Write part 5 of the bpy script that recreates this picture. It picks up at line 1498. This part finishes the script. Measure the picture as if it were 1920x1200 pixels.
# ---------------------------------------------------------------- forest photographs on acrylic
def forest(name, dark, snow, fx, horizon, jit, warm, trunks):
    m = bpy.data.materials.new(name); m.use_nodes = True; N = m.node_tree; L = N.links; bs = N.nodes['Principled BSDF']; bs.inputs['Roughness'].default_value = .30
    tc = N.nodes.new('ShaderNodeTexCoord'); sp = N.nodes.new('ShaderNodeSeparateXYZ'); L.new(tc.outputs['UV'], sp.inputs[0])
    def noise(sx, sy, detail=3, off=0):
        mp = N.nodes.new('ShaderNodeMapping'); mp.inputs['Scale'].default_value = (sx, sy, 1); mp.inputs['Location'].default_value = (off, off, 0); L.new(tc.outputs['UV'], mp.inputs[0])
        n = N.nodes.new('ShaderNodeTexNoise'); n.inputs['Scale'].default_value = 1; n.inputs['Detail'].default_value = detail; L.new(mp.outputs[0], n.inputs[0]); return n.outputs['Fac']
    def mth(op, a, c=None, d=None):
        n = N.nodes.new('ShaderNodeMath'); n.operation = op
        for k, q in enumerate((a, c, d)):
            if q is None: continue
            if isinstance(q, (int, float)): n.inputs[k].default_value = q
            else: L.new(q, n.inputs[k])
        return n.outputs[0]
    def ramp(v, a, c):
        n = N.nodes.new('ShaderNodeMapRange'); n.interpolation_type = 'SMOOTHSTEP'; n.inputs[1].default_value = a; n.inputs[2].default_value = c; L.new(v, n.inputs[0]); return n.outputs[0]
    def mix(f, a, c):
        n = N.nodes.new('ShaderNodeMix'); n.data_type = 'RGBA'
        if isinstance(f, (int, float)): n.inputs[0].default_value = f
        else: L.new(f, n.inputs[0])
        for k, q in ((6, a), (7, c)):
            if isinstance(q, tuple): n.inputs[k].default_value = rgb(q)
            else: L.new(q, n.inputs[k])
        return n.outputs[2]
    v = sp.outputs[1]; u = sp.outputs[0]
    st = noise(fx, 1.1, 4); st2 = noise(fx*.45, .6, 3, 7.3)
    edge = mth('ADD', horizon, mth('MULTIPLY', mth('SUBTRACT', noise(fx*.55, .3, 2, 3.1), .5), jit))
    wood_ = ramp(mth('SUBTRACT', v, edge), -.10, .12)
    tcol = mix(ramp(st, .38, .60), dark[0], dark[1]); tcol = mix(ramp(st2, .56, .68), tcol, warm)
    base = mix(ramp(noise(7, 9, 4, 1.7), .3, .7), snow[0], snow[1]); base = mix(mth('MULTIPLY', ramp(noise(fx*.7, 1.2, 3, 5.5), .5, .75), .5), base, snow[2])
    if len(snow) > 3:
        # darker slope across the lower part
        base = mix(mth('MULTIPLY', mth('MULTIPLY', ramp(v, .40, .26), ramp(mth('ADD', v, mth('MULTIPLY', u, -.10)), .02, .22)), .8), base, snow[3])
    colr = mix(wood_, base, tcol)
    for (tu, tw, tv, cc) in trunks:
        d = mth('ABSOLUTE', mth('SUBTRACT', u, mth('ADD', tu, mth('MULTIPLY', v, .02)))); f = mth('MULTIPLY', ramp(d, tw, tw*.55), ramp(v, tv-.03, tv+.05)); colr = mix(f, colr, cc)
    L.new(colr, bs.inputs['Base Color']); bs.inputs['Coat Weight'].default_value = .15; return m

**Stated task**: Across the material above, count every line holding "part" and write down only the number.

**Solved problem**: 2